Most of the Japanese Islands have experienced intensive rural exodus caused by the rapid economic growth since 1960s. The excellent papers on these migration processes have been published. Comparing with the migration processes since 1960s, those before the World War II had distinctive features in each island. Their studies have no sufficiently advanced because of the difficulties to follow the statistical data. This article aims to analyze the features of migration process in the Hachijou-jima (Hachijou Island) mainly from the beginning of the Meiji period to the World War II.

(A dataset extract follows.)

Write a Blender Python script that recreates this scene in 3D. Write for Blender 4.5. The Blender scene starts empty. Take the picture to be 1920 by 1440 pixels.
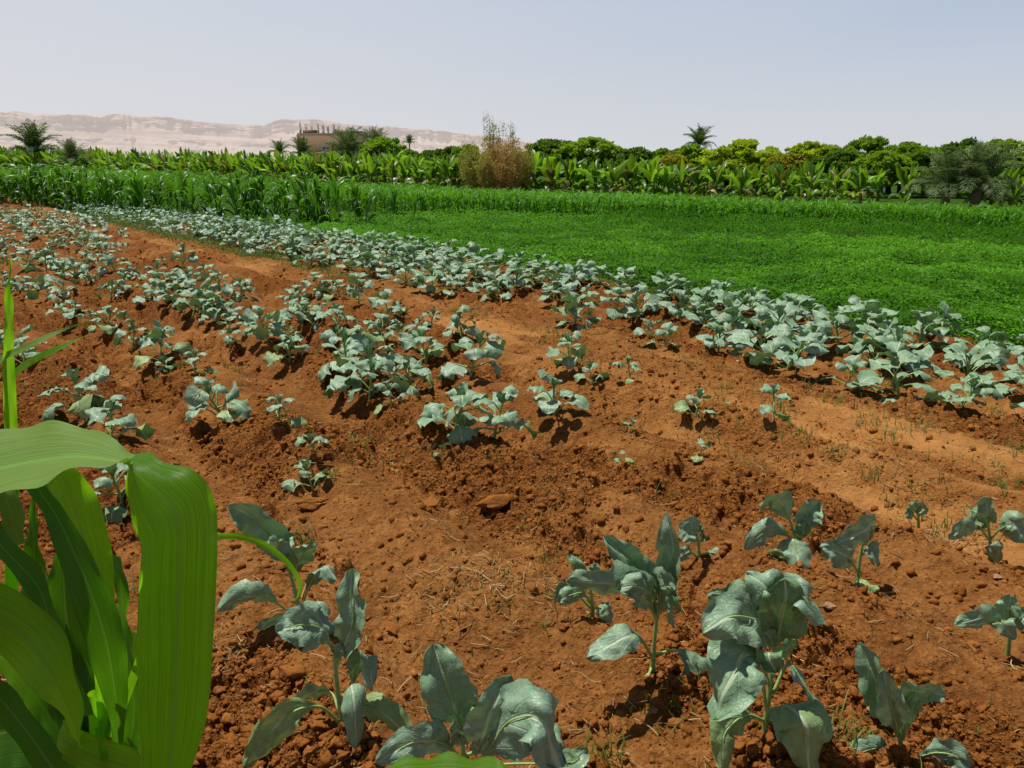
import bpy, math, random
import numpy as np
from mathutils import Vector, Matrix

scene = bpy.context.scene
COL = scene.collection
R = math.radians

# ------------------------------------------------------------------ camera geometry
CAM_H = 1.70
PITCH = R(15.34)
FPX = 1493.0
CP, SP = math.cos(PITCH), math.sin(PITCH)

def ray(u, v):
    x, y = (u - 960.0) / FPX, -(v - 720.0) / FPX
    return np.array([x, CP + y * SP, -SP + y * CP])

def at(u, v, d):
    """point seen at (u, v) of the photograph at distance d along +Y"""
    r = ray(u, v)
    return np.array([0, 0, CAM_H]) + r * (d / r[1])

def m_per_px(d):
    return d / FPX / 0.95

# ------------------------------------------------------------------ numpy noise
def hsh(ix, iy, seed):
    n = (ix.astype(np.int64) * 374761393 + iy.astype(np.int64) * 668265263 + seed * 1274126177) & 0xffffffff
    n = ((n ^ (n >> 13)) * 1274126177) & 0xffffffff
    n = ((n ^ (n >> 16)) * 2246822519) & 0xffffffff
    return (n ^ (n >> 15)) / 4294967296.0

def vnoise(x, y, seed=0):
    ix, iy = np.floor(x), np.floor(y)
    fx, fy = x - ix, y - iy
    fx = fx * fx * fx * (fx * (fx * 6 - 15) + 10); fy = fy * fy * fy * (fy * (fy * 6 - 15) + 10)
    a, b = hsh(ix, iy, seed), hsh(ix + 1, iy, seed)
    c, d = hsh(ix, iy + 1, seed), hsh(ix + 1, iy + 1, seed)
    return (a + (b - a) * fx + (c - a) * fy + (a - b - c + d) * fx * fy) * 2 - 1

def fbm(x, y, seed=0, octv=4, gain=.5):
    s, a = 0, 1.0
    for o in range(octv):
        s = s + a * vnoise(x * 2 ** o + 17.3 * o, y * 2 ** o - 9.1 * o, seed + o)
        a *= gain
    return s

def lumps(x, y, cell, seed, dens=1.0, p=2.0):
    """rounded lumps (0..1), one per cell with a radius of its own"""
    gx, gy = x / cell, y / cell
    ix, iy = np.floor(gx), np.floor(gy)
    out = np.zeros_like(gx)
    for dx in (-1, 0, 1):
        for dy in (-1, 0, 1):
            cx, cy = ix + dx, iy + dy
            h1, h2, h3, h4 = (hsh(cx, cy, seed + k) for k in range(4))
            rr = (.25 + .6 * h3 ** 2)
            d2 = ((gx - cx - h1) ** 2 + (gy - cy - h2) ** 2) / rr ** 2
            b = rr * np.sqrt(np.clip(1 - d2 ** (p / 2), 0, 1)) * (h4 < dens)
            out = np.maximum(out, b)
    return out

def sstep(a, b, x):
    t = np.clip((x - a) / (b - a), 0, 1)
    return t * t * (3 - 2 * t)

# ------------------------------------------------------------------ the lie of the field
# rows run along RD (away to the left), ND points across them (to the right and away)
RD = np.array([-.6115, .7912]); ND = np.array([.7912, .6115])
def nr(x, y):
    return x * ND[0] + y * ND[1], x * RD[0] + y * RD[1]
def xy(n, r):
    return n * ND[0] + r * RD[0], n * ND[1] + r * RD[1]

def maize_front(x):            # near edge of the young maize band
    return 30.3 - .549 * (x + 5.2)
def banana_front(x):
    return 100 - 1.0137 * (x + 45)

def field_masks(x, y):
    n, r = nr(x, y)
    w = fbm(x * .55, y * .55, 3, 3) * .22
    nn = n + w
    lo = 4.5 - 1.1 * sstep(7.5, 2.0, r)
    sandy = .9 * sstep(lo - .15, lo + .5, nn) * (1 - sstep(5.15, 5.85, nn)) * (1 - .45 * sstep(6, 12, r))
    till = 1 - sandy
    green = sstep(8.2, 8.45, n + .5 * w)
    d = np.hypot(x, y)
    green = np.maximum(green, sstep(24, 28, d) * sstep(5.0, 6.0, n))
    green = np.maximum(green, sstep(55, 60, d))
    return n, r, sandy, till, green

def height(x, y, fine=True):
    x = np.asarray(x, float); y = np.asarray(y, float)
    n, r, sandy, till, green = field_masks(x, y)
    w = fbm(r * .5, n * .8, 11, 2) * .12
    near = 1 - sstep(4.3, 4.8, n)
    bed = sstep(5.6, 6.0, n) * (1 - sstep(7.9, 8.3, n))
    h = near * (.065 + .03 * sstep(3.5, 5.5, np.hypot(x, y))) * np.cos((n + w - 4.35) / .84 * 2 * math.pi)
    h += bed * .055 * np.cos((n + w - 5.84) / .68 * 2 * math.pi)
    h += .07 * np.exp(-((n + w - 5.0) / .42) ** 2)
    h += .035 * fbm(x * .9, y * .9, 21, 3) * (1 - green * .7)
    if fine:
        soil = (1 - green) * (1 - .62 * sandy)
        cover = sstep(-.25, .35, fbm(r * .9, n * 2.6, 31, 4) + .35 * near * np.cos((n + w - 4.35) / .84 * 2 * math.pi + 2.6))
        soil = soil * (.25 + .75 * cover)
        wx, wy = x + .02 * fbm(x * 14, y * 14, 41, 2), y + .02 * fbm(x * 14, y * 14, 43, 2)
        h += soil * .10 * lumps(wx, wy, .21, 51, .5) ** 1.4
        h += soil * .062 * lumps(wx, wy, .09, 61, .75, 3.0)
        h += soil * .036 * lumps(wx, wy, .045, 71, .85, 2.6)
        h += (.003 + .009 * soil) * fbm(x * 32, y * 32, 81, 3)
        h += .008 * (1 - green) * fbm(x * 7, y * 7, 91, 3)
        h += sandy * (.012 * fbm(r * 2.2, n * 9, 95, 3) + .018 * lumps(wx, wy, .06, 97, .35))
    return h

def h1(x, y, fine=True):
    return float(height(np.array([x]), np.array([y]), fine)[0])

def ground(u, v):
    r = ray(u, v); z = 0.0
    for _ in range(5):
        t = (CAM_H - z) / -r[2]
        z = h1(r[0] * t, r[1] * t, False)
    return np.array([r[0] * t, r[1] * t, h1(r[0] * t, r[1] * t)])

# ------------------------------------------------------------------ mesh helpers
def mesh_np(name, V, Fs, uv=None, attrs=None, smooth=True, mats=(), midx=None):
    V = np.asarray(V, np.float32)
    if not isinstance(Fs, (list, tuple)): Fs = [Fs]
    Fs = [np.asarray(f, np.int32) for f in Fs if len(f)]
    loops = np.concatenate([f.ravel() for f in Fs])
    tot = np.concatenate([np.full(len(f), f.shape[1], np.int32) for f in Fs])
    start = np.concatenate([[0], np.cumsum(tot)[:-1]]).astype(np.int32)
    me = bpy.data.meshes.new(name)
    me.vertices.add(len(V)); me.vertices.foreach_set('co', V.ravel())
    me.loops.add(len(loops)); me.loops.foreach_set('vertex_index', loops)
    me.polygons.add(len(tot)); me.polygons.foreach_set('loop_start', start)
    try: me.polygons.foreach_set('loop_total', tot)
    except Exception: pass
    if smooth: me.polygons.foreach_set('use_smooth', np.ones(len(tot), bool))
    if midx is not None: me.polygons.foreach_set('material_index', np.asarray(midx, np.int32))
    me.update(calc_edges=True)
    if uv is not None:
        l = me.uv_layers.new(name='UVMap')
        l.data.foreach_set('uv', np.asarray(uv, np.float32)[loops].ravel())
    for k, a in (attrs or {}).items():
        at_ = me.attributes.new(k, 'FLOAT', 'POINT')
        at_.data.foreach_set('value', np.asarray(a, np.float32))
    for m in mats: me.materials.append(m)
    me.validate()
    return me

def link(name, me, parent=None, **props):
    o = bpy.data.objects.new(name, me); COL.objects.link(o)
    if parent is not None: o.parent = parent
    for k, v in props.items(): o[k] = v
    return o

def thing(name, label, cat, loc=(0, 0, 0), rotz=0, scale=1, group=None, tilt=(0, 0)):
    o = bpy.data.objects.new(name, None); COL.objects.link(o)
    o.empty_display_size = .05
    o.location = [float(c) for c in loc]; o.rotation_euler = (tilt[0], tilt[1], rotz); o.scale = (scale,) * 3
    o['label'] = label; o['category'] = cat
    if group: o['group'] = group
    return o

class MB:
    def __init__(s): s.V = []; s.F = {3: [], 4: []}; s.U = []; s.T = []; s.n = 0
    def add(s, V, F, uv=None, tint=0.0):
        V = np.asarray(V, float); F = np.asarray(F, int)
        s.V.append(V); s.F[F.shape[1]].append(F + s.n); s.n += len(V)
        s.U.append(np.zeros((len(V), 2)) if uv is None else np.asarray(uv, float))
        s.T.append(np.full(len(V), tint) if np.isscalar(tint) else np.asarray(tint, float))
    def arr(s):
        return np.concatenate(s.V), [np.concatenate(f) for f in s.F.values() if f], np.concatenate(s.U), np.concatenate(s.T)
    def mesh(s, name, mats, smooth=True):
        V, F, U, T = s.arr()
        return mesh_np(name, V, F, U, {'tint': T}, smooth, mats if isinstance(mats, (list, tuple)) else [mats])

def grid_faces(a, b, off=0):
    i, j = np.meshgrid(np.arange(a - 1), np.arange(b - 1), indexing='ij')
    k = (i * b + j).ravel() + off
    return np.stack([k, k + 1, k + b + 1, k + b], 1)

def spline(P, n):
    P = np.asarray(P, float)
    if len(P) == 2: return P[0] + (P[1] - P[0]) * np.linspace(0, 1, n)[:, None]
    d = np.concatenate([[0], np.cumsum(np.linalg.norm(np.diff(P[:, :3], axis=0), axis=1) ** .7 + 1e-6)])
    d /= d[-1]
    t = np.linspace(0, 1, n)
    M = np.gradient(P, d, axis=0)
    k = np.clip(np.searchsorted(d, t, 'right') - 1, 0, len(P) - 2)
    hh = (d[k + 1] - d[k])[:, None]; q = ((t - d[k]) / (d[k + 1] - d[k]))[:, None]
    return ((2*q**3-3*q**2+1)*P[k] + (q**3-2*q**2+q)*hh*M[k] + (-2*q**3+3*q**2)*P[k+1] + (q**3-q**2)*hh*M[k+1])

def norm(a): return a / (np.linalg.norm(a, axis=-1, keepdims=True) + 1e-12)

def tube(P, rad, k=6):
    P = np.asarray(P, float); n = len(P)
    rad = np.broadcast_to(rad, (n,))
    T = norm(np.gradient(P, axis=0))
    ref = np.array([0.31, .95, .05]) if abs(T[:, 2]).mean() > .7 else np.array([0, 0, 1.0])
    A = norm(np.cross(T, ref)); B = np.cross(T, A)
    a = np.linspace(0, 2 * math.pi, k, endpoint=False)
    V = P[:, None] + rad[:, None, None] * (A[:, None] * np.cos(a)[None, :, None] + B[:, None] * np.sin(a)[None, :, None])
    i, j = np.meshgrid(np.arange(n - 1), np.arange(k), indexing='ij')
    F = np.stack([i * k + j, i * k + (j + 1) % k, (i + 1) * k + (j + 1) % k, (i + 1) * k + j], -1).reshape(-1, 4)
    return V.reshape(-1, 3), F

def box(c, s):
    c = np.array(c, float); s = np.array(s, float) / 2
    V = np.array([[x, y, z] for x in (-1, 1) for y in (-1, 1) for z in (-1, 1)]) * s + c
    F = np.array([[0, 1, 3, 2], [4, 6, 7, 5], [0, 4, 5, 1], [2, 3, 7, 6], [0, 2, 6, 4], [1, 5, 7, 3]])
    return V, F

# ------------------------------------------------------------------ materials
class NT:
    def __init__(s, name):
        s.m = bpy.data.materials.new(name); s.m.use_nodes = True
        s.t = s.m.node_tree; s.t.nodes.clear()
        s.out = s.t.nodes.new('ShaderNodeOutputMaterial')
    def n(s, typ, ins=None, **kw):
        nd = s.t.nodes.new('ShaderNode' + typ)
        for k, v in kw.items(): setattr(nd, k, v)
        for k, v in (ins or {}).items(): s.set(nd.inputs[k], v)
        return nd
    def set(s, sock, v):
        if isinstance(v, bpy.types.NodeSocket): s.t.links.new(v, sock)
        elif isinstance(v, (tuple, list)) and len(v) == 3 and sock.type == 'RGBA': sock.default_value = (*v, 1)
        else: sock.default_value = v
    def mix(s, f, a, b, bt='MIX'):
        nd = s.n('MixRGB', {'Fac': f, 'Color1': a, 'Color2': b}, blend_type=bt); return nd.outputs[0]
    def math(s, op, a, b=0.0, clamp=False):
        nd = s.n('Math', {0: a, 1: b}, operation=op); nd.use_clamp = clamp; return nd.outputs[0]
    def ramp(s, f, pts):
        nd = s.n('ValToRGB', {'Fac': f}); e = nd.color_ramp.elements
        while len(e) < len(pts): e.new(.5)
        for el, (p, c) in zip(e, pts):
            el.position = p; el.color = (*c, 1) if isinstance(c, tuple) else (c, c, c, 1)
        return nd.outputs[0]
    def noise(s, scale, detail=4, rough=.55, vec=None, out='Fac'):
        ins = {'Scale': scale, 'Detail': detail, 'Roughness': rough}
        if vec is not None: ins['Vector'] = vec
        return s.n('TexNoise', ins).outputs[out]
    def attr(s, name): return s.n('Attribute', attribute_name=name).outputs['Fac']
    def bump(s, hgt, strength=.5, dist=.01):
        return s.n('Bump', {'Height': hgt, 'Strength': strength, 'Distance': dist}).outputs[0]
    def finish(s, color, rough=.6, spec=.3, transl=None, tfac=0, bump=None, emit=None):
        ins = {'Base Color': color, 'Roughness': rough, 'Specular IOR Level': spec}
        if bump is not None: ins['Normal'] = bump
        p = s.n('BsdfPrincipled', ins).outputs[0]
        if tfac:
            ti = {'Color': transl}
            if bump is not None: ti['Normal'] = bump
            t = s.n('BsdfTranslucent', ti).outputs[0]
            p = s.n('MixShader', {0: tfac, 1: p, 2: t}).outputs[0]
        s.set(s.out.inputs['Surface'], p)
        return s.m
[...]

The Hachjiou-jima has been historically known as a jail island. The exodus from the island was strictly prohibited in the Edo period, but the agricultural emigration to Mainland villages was allowed in 1777. The economic activities in the Hachijou-jima had based on the traditional sifting cultivation and the commercial production of Kihachi-jou (silky weaving), but the scarcity of economic resources and the agricultural low productivities had historically brought about the overpopulation. This economic structure had not been transformed in the Meiji period. But with the beginning of the colonization of Ogasawara Islands to develop the sugarcane industries, this island had experienced the intensive outmigration since 1890s. The migration process in this first stage has the characteristics as follows :
(1) The emigrants were not from the peasants of lower classes. They kept the ownership of their agricultural lands and sometimes enlarged it by the purchase even after moving to Ogasawara Islands (Fig. 1 and 2).
(2) They usually migrated with all family members and their family heads were from younger age-group (Table 3).

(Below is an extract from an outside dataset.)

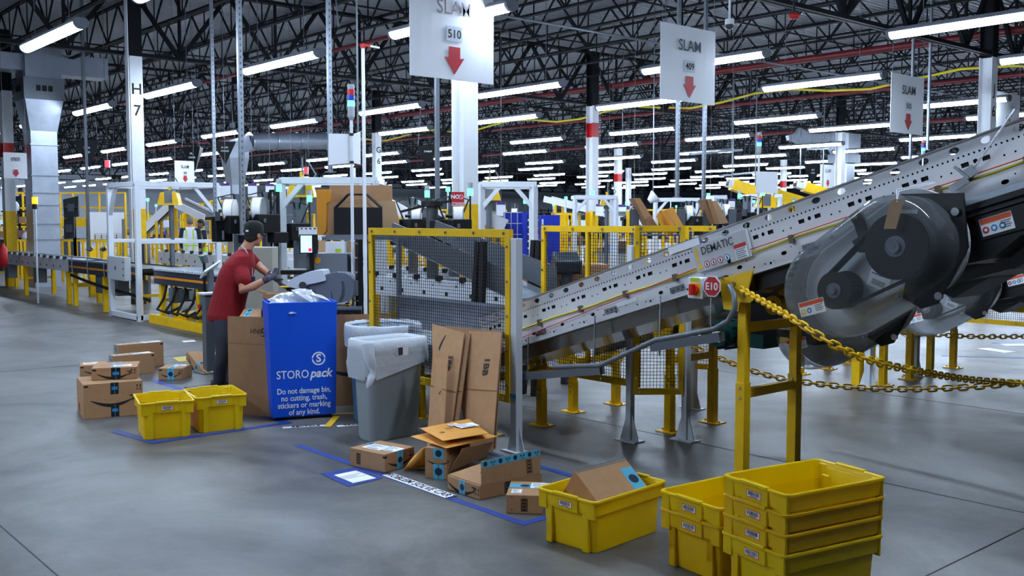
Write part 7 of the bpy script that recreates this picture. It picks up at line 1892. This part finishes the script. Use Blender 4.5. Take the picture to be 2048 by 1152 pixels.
# tilted grey scanner hood between the conveyors
t = thing('scanner_hood', 'dark grey tilted hood on a short post seen through the second mesh guard', 'hood', (*P_(1133, 600, 10.2).xy, 0)); hm = mat('hood_grey', (70, 76, 84), 0.35, 0.4)
q = P_(1134, 524, 10.2); g = G(); rot = Matrix((dirn(12), V((0, 0, 1)).cross(dirn(12)), Z1)).transposed() @ Matrix.Rotation(0.45, 3, 'X')
g.obox((0, 0, q.z), (0.28, 0.22, 0.14), rot); hd = obj('hood', g, hm, t, bev=0.02); g = G(); g.obox(rot @ V((0, 0, -0.075)) + V((0, 0, q.z)), (0.29, 0.23, 0.012), rot); obj('rim', g, BLACK, hd)
g = G(); g.bar((0, 0, 0), (0, 0, q.z - 0.05), 0.08); obj('post', g, hm, t)
g = G(); g.obox(P_(1127, 575, 10.6), (0.9, 0.5, 0.5), TR); tag(obj('cardboard_box', g, CARD), 'large brown carton behind the tilted grey hood', 'box', 'brown cartons behind the guards'); bpy.data.objects['cardboard_box.001'].location.z = 0
g = G(); q = P_(1015, 520, 12.5); g.obox((q.x, q.y, q.z / 2), (0.7, 0.5, q.z), TR); tag(obj('cardboard_box', g, CARD), 'large brown carton right of the big mesh guard, below the blue cabinets', 'box', 'brown cartons behind the guards')
# blue cabinets
BLC = mat('cabinet_blue', (14, 50, 190), 0.4)
q = P_(1027, 480, 17.5); t = thing('drawer_cabinet', 'blue cabinet with grey framed pigeonholes behind the gantry post', 'cabinet', (q.x, q.y, 0)); ht = P_(1027, 424, 17.5).z
g = G(); g.obox((0, 0, ht / 2), (0.34, 0.4, ht), TR); bo = obj('body', g, BLC, t)
g = G()
for i in range(4): g.obox(TR @ V((-0.165 + 0.11 * i, -0.21, 0)) + V((0, 0, ht - 0.4)), (0.012, 0.02, 0.8), TR)
for i in range(5): g.obox(TR @ V((0, -0.21, 0)) + V((0, 0, ht - 0.01 - 0.19 * i)), (0.34, 0.02, 0.014), TR)
obj('grid', g, ALU, bo)
q = P_(1058, 480, 17.2); t = thing('vending_cabinet', 'blue cabinet with rows of small white goods between the gantry posts', 'cabinet', (q.x, q.y, 0)); ht = P_(1058, 424, 17.2).z
g = G(); g.obox((0, 0, ht / 2), (0.24, 0.4, ht), TR); bo = obj('body', g, BLC, t); g = G(); g.obox(TR @ V((0.02, -0.205, 0)) + V((0, 0, ht - 0.36)), (0.13, 0.02, 0.62), TR); wo = obj('window', g, BLACK, bo)
for i in range(5):
    g = G(); g.obox(TR @ V((0.02, -0.22, 0)) + V((0, 0, ht - 0.14 - 0.12 * i)), (0.12, 0.01, 0.03), TR); obj('goods_row', g, PAPER, wo)
q = P_(1098, 500, 17.0); t = thing('cabinet', 'plain blue steel cabinet left of the gantry around the red banded column', 'cabinet', (q.x, q.y, 0)); ht = P_(1098, 430, 17.0).z
g = G(); g.obox((0, 0, ht / 2), (0.33, 0.4, ht), TR); bo = obj('body', g, BLC, t, bev=0.005); g = G(); g.obox(TR @ V((-0.05, -0.21, 0)) + V((0, 0, ht - 0.5)), (0.02, 0.02, 0.06), TR); obj('lock', g, GREYS, bo); g = G(); g.obox(TR @ V((-0.13, -0.203, 0)) + V((0, 0, ht - 0.12)), (0.03, 0.004, 0.1), TR); obj('sticker', g, PAPER, bo)
# yellow scanner heads on the gantries
def yhead(label, px, py, D, k=1.0):
    q = P_(px, py, D); t = thing('scanner_unit', label, 'scanner', q, group='yellow scanner heads'); x = RIGHT; n = FG
    rt = Matrix((x, n, Z1)).transposed()
    g = G(); g.obox((0, 0, -0.05 * k), (0.32 * k, 0.25, 0.03), rt); g.prism([(-0.16 * k, -0.04 * k), (-0.12 * k, 0.12 * k), (-0.06 * k, 0.14 * k), (-0.06 * k, -0.04 * k)], -n * 0.1, x, Z1, n * 0.2); g.prism([(0.06 * k, -0.04 * k), (0.06 * k, 0.14 * k), (0.12 * k, 0.12 * k), (0.16 * k, -0.04 * k)], -n * 0.1, x, Z1, n * 0.2); obj('yellow_frame', g, YEL, t)
    g = G(); g.obox((0, 0, 0.06 * k), (0.13 * k, 0.16, 0.2 * k), rt); obj('camera_box', g, GREYS, t)
    g = G(); g.cyl((0, 0, 0.16 * k), (0, 0, 0.24 * k), 0.03, 10); obj('amber_knob', g, YEL, t)
    g = G(); g.bar((0.02, 0, 0.2 * k), (0.02, 0, 0.2 * k + 0.25), 0.02); g.tube([x * 0.1 + V((0, 0, 0.1)), x * 0.2 + V((0, 0, 0.25)), x * 0.1 + V((0, 0, 0.42))], 0.012, 6); obj('hanger', g, GREYS, t)
    g = G(); g.bar(V((0, 0, -0.06)) + n * 0.06, V((0, 0, -q.z + 0.0)) + n * 0.06, 0.07); obj('column', g, GREYS, t)
for a in (('yellow scanner head on a grey column behind the touch screen', 604, 384, 14.2, 1.2), ('yellow scanner head right of the white gantry brace by the broad column', 978, 392, 16.5, 1.2), ('yellow scanner head under the far end of the large white frame', 340, 402, 18.0, 1.2),
          ('yellow scanner head inside the gantry around the red banded column', 1214, 405, 23, 1.0), ('yellow scanner head right of the second blank board', 1532, 408, 19.5, 1.2)): yhead(*a)
# papers with purple headers
for px, py, D in ((451, 380, 20), (505, 380, 21), (540, 380, 22), (583, 380, 22), (618, 384, 23), (1002, 418, 20), (1199, 420, 24), (1244, 421, 24), (1268, 420, 22), (1218, 424, 27), (1462, 410, 22), (1420, 426, 26)):
    q = P_(px, py, D); t = thing('paper_notice', 'white paper notice with a purple header hung over the packing lanes', 'notice', q, group='purple headed notices')
    rt = Matrix((dirn(10), V((0, 0, 1)).cross(dirn(10)), Z1)).transposed(); k = 0.19
    g = G(); g.obox((0, 0, 0), (k * 1.0, 0.006, k * 1.45), rt); obj('sheet', g, PAPER, t); g = G(); g.obox(rt @ V((0, -0.005, k * 0.6)), (k * 0.95, 0.004, k * 0.28), rt); obj('header', g, PURP, t)
    g = G(); g.cyl((0, 0, k * 0.7), (0, 0, DECKZ - q.z - 0.01), 0.004, 5); obj('hanger_wire', g, GREYS, t)
# ------------------------------------------------------------------ yellow railings, whiteboard, screens at left
def railing(label, pa, pb, D0_, D1_, top_py, n, zb=0.0, group='yellow railings', kick=False):
    a, b = P_(pa, top_py, D0_), P_(pb, top_py, D1_); h = (a.z + b.z) / 2; t = thing('railing', label, 'railing', (0, 0, 0), group=group)
    A, B = V((a.x, a.y, 0)), V((b.x, b.y, 0))
    for z in ((h, (h + zb) / 2) if h - zb < 1.6 else (h, h - 0.5, zb + 0.3)):
        g = G(); g.bar(A + V((0, 0, z)), B + V((0, 0, z)), 0.055); obj('rail', g, YEL, t)
    for i in range(n):
        p = A.lerp(B, i / (n - 1)); g = G(); g.bar(p + V((0, 0, zb)), p + V((0, 0, h)), 0.06); obj('post', g, YEL, t)
    if kick:
        g = G(); g.bar(A + V((0, 0, h - 1.0)), B + V((0, 0, h - 1.0)), 0.02, 0.3); obj('kick_plate', g, YEL, t)
    return t
railing('yellow railing between the left edge column and the big duct', 27, 64, 28, 28, 481, 6)
railing('yellow railing right of the big duct, below the whiteboard', 124, 250, 26.8, 26.8, 481, 10)
railing('upper yellow railing left of the big duct', 8, 64, 33, 33, 386, 4, 0, kick=True)
railing('upper yellow railing right of the big duct', 120, 250, 34, 34, 386, 6, 0, kick=True)
railing('yellow railing behind the two people in vests', 352, 440, 31, 31, 408, 6, 0.2)
railing('yellow railing far behind the reels', 420, 560, 34, 34, 402, 8, 0)
railing('yellow railing right of the blue cabinets', 1112, 1145, 24, 24, 428, 4)
railing('yellow railing behind the divider racks', 1290, 1400, 28, 28, 420, 7)
railing('yellow railing far behind the broad column', 700, 900, 34, 34, 420, 9)
t = thing('whiteboard', 'large whiteboard ruled with black rows behind the yellow railing', 'whiteboard', (0, 0, 0)); Dw = 28.5
g = shape_px([(174, 482), (174, 424), (249, 425), (249, 482)], Dw, 0.03); obj('board', g, PAPER, t)
g = G()
for k in range(13): y = 433 + 3.8 * k; g.bar(P_(188, y, Dw - 0.01), P_(248, y, Dw - 0.01), 0.006, 0.012, up=FG)
for x in (190, 203, 214, 233): g.bar(P_(x, 430, Dw - 0.01), P_(x, 480, Dw - 0.01), 0.02, 0.006, up=FG)
obj('ruled_lines', g, INK, t)
for px in (176, 247): g = G(); q = P_(px, 480, Dw); g.box(q.x - 0.03, q.x + 0.03, q.y - 0.03, q.y + 0.03, 0, q.z + 0.6); obj('leg', g, GREYS, t)
for lab, pts, D in (('black television seen from behind, upper one right of the big duct', [(128, 437), (127, 399), (158, 392), (157, 433)], 25.4), ('black television seen from behind, lower one right of the big duct', [(128, 478), (129, 438), (149, 434), (148, 476)], 25.6)):
    t = thing('television', lab, 'television', (0, 0, 0), group='black televisions'); obj('case', shape_px(pts, D, 0.07), BLACK, t, bev=0.01)
    c = P_(sum(p[0] for p in pts) / 4, sum(p[1] for p in pts) / 4, D - 0.03); g = G(); g.obox(c, (0.16, 0.06, 0.2), TR); g.obox(c + V((0, 0, 0.02)), (0.3, 0.05, 0.03), TR); obj('bracket', g, DGREY, t)
    g = G(); q = P_(140, 500, 25.8); g.box(q.x - 0.03, q.x + 0.03, q.y + 0.1, q.y + 0.16, 0, c.z + 0.1); obj('stand', g, BLACK, t)
t = thing('shelving', 'dark shelving stacked with bags and boxes behind the left railing', 'shelving', (0, 0, 0)); Ds = 30
for y in (423, 450, 480): g = G(); g.bar(P_(12, y, Ds), P_(66, y, Ds), 0.6, 0.04); obj('shelf', g, BLACK, t)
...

(3) The migration flows to Tokyo or the neighbouring islands were not significant.
The success stories of migrants in this first stage accelerated the spacial mobilities of islanders. The migrantion flows expanded to Hokkaido, Minamidaito-jima and the Japanese colonies such as Korea, Taiwan and their neighbouring islands. The economic acitivities in the Taisho period were mainly the dairy farming and charcoal making, but they severely suffered from the economic damages after the Great Depression. With the territorial expansion policy in this period, the migration flows of Hachijou islanders also expanded to Japanese colonies such as Mariana, Carolin and Marshall Islands. The features of migration process in the second stage were those as follows :
(1) Migrants engaged in sugarcane industries as tenants.
(2) They were from the peasants of lower classes.
(3) Many of them had experienced the migration to Ogasawara or Minamidaito-jima Islands, or had the relatives in these islands (Fig. 3).
These migration process came to the end with the opening of the World War II.